In fact, comparative analysis of the situation at bar with Acampora and Ruggiero, the two Second Department cases upon which the dissent relies, provides support for the conclusion we reach. In Acampora, the plaintiff borrowed a shotgun from the defendant, his father, to go hunting with a friend in November 1985; the defendant had purchased the shotgun in the early 1960s. During the hunt, the plaintiff was injured when the shotgun malfunctioned. In concluding that the trial court had charged the jury on the appropriate standard of care, the Second Department stated: “Under these circumstances, it is clear that the loan of the shotgun was a gratuitous bailment” (194 AD2d at 758).

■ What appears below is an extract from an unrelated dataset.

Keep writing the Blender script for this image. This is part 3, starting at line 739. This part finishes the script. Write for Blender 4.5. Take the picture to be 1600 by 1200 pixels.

The borrowing of a shotgun to go hunting is in no way akin to the present plaintiffs use of a grinder borrowed from Beys to work on the building that both Beys and plaintiff were in the midst of building. Similarly, in Ruggiero, the plaintiff, an employee of Meatland, sued Braun for injuries she sustained from a meat grinding machine that Braun had lent to Meatland while the latter’s grinder was being repaired. The Second Department held that the evidence was insufficient to support a conclusion that the lending of the meat grinder was a bailment for mutual benefit. Again, and unlike the instant case, Meatland *407and Braun were not engaged in a common task or seeking to accomplish a common purpose.
The court properly permitted plaintiff to submit a surreply in response to Beys’s reply papers, which advanced a certain argument for the first time through a supplemental affidavit by its expert (see CPLR 2214 [c]; Matter of Kushaqua Estates v Bonded Concrete, 215 AD2d 993, 994 [1995]).
We have considered Beys’s remaining contentions and find them unavailing. Concur—Friedman, J.P., DeGrasse and AbdusSalaam, JJ.